The rise also goes some way to allaying concerns that an increased stamp duty tax – expected to be confirmed in Wednesday’s budget – and the prospect of a mansion tax would dampen international appetite for UK property.
Liam Bailey, head of residential research at Knight Frank, said the speculation about changes to the tax system had done little to dissuade overseas buyers from investing in London’s property market.
“Barring a more draconian wealth-targeting measure than those trailed so far, the global appetite for London property seems to be secure for the moment,” Mr Bailey said.
Overseas buyers have played an increasingly important role in London’s high-end housing market during the past decade. The trend has accelerated during the past year, however, as domestic buyers struggle with one of the toughest mortgage market’s for a generation. Foreign purchasers ploughed £5.2bn on central London houses last year, £1.5bn more than in 2010, according to the think-tank IPPR.

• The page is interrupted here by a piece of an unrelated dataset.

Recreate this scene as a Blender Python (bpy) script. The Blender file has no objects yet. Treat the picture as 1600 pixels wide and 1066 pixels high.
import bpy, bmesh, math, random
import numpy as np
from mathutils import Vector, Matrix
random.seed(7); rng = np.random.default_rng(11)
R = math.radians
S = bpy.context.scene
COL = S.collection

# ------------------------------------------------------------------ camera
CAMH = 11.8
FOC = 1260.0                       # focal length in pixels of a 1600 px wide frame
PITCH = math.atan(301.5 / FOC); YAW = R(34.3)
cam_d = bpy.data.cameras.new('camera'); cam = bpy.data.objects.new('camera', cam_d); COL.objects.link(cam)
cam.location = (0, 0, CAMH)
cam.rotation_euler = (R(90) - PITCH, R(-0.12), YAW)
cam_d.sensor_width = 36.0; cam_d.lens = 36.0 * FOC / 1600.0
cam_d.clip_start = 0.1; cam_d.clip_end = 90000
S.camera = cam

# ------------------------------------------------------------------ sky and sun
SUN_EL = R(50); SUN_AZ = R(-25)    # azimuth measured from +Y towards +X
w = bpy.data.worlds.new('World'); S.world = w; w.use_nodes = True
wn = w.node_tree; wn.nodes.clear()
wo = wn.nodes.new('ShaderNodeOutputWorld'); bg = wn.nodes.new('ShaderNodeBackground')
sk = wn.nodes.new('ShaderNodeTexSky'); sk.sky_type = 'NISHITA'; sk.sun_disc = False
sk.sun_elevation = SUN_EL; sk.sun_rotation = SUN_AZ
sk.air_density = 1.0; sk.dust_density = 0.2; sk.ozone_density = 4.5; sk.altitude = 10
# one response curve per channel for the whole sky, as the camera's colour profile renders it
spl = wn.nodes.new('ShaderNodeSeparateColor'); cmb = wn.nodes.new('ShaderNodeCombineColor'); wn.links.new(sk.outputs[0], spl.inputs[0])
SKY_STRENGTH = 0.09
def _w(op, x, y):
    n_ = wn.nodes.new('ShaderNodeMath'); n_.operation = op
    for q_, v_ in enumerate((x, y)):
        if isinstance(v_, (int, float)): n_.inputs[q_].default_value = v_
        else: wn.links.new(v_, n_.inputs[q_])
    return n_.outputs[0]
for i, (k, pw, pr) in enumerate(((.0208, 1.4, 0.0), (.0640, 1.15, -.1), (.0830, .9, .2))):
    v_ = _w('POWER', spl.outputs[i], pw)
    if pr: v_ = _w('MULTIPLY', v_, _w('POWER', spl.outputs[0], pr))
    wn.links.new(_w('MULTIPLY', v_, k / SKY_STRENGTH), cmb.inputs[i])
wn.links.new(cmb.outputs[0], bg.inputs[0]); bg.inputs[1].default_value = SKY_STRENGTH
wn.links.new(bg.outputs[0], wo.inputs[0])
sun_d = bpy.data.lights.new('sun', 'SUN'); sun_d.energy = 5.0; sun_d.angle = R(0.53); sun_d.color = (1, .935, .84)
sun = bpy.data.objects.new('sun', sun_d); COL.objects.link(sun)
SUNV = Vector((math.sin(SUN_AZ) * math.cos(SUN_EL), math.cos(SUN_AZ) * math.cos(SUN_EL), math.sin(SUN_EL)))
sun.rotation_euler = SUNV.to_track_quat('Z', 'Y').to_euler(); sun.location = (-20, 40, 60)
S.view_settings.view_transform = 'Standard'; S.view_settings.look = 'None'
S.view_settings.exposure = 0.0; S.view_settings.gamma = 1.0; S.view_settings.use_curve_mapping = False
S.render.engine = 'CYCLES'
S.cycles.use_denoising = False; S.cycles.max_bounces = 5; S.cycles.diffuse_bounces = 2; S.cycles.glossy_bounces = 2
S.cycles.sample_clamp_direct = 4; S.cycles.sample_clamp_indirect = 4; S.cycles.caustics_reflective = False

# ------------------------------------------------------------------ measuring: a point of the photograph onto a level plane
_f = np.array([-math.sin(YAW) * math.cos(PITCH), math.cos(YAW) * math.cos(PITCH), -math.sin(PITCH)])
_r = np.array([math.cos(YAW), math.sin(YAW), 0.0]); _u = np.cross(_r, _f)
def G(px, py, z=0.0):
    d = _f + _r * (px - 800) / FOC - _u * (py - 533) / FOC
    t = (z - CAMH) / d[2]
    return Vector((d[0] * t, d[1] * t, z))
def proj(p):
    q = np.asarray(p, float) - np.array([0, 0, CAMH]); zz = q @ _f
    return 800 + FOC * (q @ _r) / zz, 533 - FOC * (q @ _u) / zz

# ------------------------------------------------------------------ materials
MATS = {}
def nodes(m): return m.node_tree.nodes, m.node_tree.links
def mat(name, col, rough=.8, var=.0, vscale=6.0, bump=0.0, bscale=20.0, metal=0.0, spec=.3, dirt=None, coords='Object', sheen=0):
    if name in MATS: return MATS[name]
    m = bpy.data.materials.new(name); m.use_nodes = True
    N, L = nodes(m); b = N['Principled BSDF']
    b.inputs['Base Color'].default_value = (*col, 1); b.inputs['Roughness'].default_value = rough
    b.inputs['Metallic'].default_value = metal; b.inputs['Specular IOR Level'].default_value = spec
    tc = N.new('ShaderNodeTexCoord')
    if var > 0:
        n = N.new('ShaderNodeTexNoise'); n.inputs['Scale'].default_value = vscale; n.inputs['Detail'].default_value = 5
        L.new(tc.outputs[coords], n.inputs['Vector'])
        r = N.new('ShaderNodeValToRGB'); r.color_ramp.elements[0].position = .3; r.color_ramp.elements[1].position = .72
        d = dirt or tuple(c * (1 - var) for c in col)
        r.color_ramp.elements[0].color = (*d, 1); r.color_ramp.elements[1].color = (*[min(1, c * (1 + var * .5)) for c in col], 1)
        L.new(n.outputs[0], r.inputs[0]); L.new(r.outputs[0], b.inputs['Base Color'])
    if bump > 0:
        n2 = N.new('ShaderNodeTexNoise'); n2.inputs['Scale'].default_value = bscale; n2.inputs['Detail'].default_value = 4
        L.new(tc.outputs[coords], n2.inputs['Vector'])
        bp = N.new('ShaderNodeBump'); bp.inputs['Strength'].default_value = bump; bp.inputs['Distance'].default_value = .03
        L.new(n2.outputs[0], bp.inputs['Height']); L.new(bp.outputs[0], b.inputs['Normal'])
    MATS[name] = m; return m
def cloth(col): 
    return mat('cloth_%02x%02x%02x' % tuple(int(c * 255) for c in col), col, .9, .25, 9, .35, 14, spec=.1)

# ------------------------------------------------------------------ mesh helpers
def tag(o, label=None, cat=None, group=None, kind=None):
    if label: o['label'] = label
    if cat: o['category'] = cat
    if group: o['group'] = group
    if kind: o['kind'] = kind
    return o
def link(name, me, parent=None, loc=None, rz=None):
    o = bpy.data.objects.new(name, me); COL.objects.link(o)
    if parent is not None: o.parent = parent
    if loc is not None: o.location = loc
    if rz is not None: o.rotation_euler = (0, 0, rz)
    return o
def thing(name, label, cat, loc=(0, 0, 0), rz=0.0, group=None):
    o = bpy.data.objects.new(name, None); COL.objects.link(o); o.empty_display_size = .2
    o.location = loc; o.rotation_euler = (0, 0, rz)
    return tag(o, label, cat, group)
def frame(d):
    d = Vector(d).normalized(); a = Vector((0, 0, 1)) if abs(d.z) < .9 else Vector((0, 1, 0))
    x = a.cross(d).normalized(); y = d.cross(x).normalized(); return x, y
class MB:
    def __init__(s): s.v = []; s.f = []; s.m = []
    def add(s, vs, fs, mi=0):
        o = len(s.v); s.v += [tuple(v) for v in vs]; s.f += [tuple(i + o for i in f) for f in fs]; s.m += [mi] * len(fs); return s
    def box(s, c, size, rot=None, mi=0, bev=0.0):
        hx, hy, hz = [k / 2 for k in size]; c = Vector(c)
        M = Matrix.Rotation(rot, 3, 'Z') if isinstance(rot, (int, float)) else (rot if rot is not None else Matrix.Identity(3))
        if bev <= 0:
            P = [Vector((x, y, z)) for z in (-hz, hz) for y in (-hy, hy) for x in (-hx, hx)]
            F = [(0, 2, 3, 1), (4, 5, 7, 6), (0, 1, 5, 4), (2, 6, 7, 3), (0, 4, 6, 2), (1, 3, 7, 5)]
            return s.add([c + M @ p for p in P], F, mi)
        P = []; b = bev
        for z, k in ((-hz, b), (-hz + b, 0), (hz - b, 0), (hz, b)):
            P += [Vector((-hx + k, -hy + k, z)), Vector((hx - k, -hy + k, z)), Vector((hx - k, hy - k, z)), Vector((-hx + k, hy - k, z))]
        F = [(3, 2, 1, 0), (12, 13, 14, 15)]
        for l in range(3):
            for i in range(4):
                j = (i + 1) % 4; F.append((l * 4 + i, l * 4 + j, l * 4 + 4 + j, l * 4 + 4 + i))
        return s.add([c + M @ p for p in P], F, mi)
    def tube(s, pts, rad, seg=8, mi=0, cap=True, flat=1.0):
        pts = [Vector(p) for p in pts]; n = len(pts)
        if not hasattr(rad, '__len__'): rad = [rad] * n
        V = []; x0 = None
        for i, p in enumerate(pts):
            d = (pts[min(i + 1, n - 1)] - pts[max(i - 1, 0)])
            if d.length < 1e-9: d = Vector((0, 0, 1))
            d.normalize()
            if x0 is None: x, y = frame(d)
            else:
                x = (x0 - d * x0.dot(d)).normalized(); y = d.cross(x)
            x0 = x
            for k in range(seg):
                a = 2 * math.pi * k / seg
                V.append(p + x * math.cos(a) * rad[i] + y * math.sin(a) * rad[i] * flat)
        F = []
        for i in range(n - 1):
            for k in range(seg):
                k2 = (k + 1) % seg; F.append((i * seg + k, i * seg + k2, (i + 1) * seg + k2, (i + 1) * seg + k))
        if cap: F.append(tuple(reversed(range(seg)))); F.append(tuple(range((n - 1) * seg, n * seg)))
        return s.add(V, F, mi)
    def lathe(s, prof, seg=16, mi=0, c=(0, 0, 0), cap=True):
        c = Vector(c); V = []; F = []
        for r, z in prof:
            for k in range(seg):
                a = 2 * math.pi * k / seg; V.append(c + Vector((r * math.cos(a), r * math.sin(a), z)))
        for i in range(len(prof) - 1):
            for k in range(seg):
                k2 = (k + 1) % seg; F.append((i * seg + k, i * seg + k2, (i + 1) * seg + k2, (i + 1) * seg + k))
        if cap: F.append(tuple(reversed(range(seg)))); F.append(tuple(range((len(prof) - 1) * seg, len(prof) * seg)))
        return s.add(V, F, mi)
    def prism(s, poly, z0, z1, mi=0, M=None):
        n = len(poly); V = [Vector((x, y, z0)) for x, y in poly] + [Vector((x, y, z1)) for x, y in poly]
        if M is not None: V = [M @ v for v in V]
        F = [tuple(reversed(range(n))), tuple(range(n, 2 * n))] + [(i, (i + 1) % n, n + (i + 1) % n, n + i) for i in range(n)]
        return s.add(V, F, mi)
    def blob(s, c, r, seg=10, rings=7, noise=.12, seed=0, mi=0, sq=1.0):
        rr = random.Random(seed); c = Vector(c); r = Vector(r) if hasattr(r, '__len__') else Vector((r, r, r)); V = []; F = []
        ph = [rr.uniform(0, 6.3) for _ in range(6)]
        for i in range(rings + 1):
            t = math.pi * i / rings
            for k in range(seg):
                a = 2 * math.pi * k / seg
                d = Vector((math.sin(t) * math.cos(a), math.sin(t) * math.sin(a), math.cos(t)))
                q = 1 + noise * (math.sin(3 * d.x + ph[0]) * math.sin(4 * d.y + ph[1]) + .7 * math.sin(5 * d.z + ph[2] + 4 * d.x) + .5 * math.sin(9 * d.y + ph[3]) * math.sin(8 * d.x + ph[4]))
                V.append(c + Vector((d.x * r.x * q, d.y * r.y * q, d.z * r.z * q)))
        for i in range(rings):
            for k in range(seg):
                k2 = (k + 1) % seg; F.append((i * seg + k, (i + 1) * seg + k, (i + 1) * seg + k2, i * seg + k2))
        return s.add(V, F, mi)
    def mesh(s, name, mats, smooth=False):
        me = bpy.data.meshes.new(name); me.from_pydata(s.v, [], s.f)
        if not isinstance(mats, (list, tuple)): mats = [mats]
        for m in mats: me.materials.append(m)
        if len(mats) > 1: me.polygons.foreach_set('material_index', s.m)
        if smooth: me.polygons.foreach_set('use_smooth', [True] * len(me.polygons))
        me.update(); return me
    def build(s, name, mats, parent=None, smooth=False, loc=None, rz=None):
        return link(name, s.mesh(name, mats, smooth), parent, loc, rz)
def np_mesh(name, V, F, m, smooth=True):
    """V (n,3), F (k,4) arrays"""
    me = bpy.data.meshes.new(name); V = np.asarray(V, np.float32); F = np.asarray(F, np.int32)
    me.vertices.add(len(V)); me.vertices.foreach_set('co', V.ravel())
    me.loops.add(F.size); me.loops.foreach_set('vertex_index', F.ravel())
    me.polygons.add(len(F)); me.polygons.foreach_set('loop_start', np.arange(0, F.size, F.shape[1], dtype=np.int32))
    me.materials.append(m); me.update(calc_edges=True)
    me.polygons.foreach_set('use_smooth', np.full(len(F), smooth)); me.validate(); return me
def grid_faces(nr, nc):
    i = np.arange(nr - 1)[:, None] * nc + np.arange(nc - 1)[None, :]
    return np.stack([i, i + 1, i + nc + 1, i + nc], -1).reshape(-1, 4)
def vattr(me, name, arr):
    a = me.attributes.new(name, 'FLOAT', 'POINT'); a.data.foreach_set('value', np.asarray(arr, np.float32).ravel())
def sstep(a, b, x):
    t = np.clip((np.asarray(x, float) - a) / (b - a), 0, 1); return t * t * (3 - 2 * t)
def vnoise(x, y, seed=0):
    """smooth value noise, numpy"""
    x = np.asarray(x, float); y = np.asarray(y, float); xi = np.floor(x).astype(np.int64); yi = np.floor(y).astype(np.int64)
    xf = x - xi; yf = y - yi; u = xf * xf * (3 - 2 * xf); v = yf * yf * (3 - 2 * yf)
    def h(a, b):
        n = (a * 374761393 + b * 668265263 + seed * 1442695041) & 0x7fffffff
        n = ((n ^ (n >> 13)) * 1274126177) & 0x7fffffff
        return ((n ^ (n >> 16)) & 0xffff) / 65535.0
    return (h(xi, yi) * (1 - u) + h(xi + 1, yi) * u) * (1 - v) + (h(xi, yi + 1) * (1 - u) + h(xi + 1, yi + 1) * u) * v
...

Jonathan Hewlett, head of London residential at Savills, said the capital’s position as a perceived haven from the turmoil in the eurozone and political unrest in the Middle East was outweighing the possible negatives of a tougher tax regime. “Since the elections in Russia, we have seen a lot of Russian buyers coming in and wanting something in the £30m plus market,” he said. “Unless we tax these kind of buyers beyond all comprehension, London will remain strong.”
The appetite from overseas buyers has pushed up prices rapidly in London’s expensive housing market, which has decoupled from the wider UK housing market. Prices in the capital’s prime market – the top 5 per cent by value – have gained 11.3 per cent during the past 12 months, compared with 0.2 per cent for the rest of the country.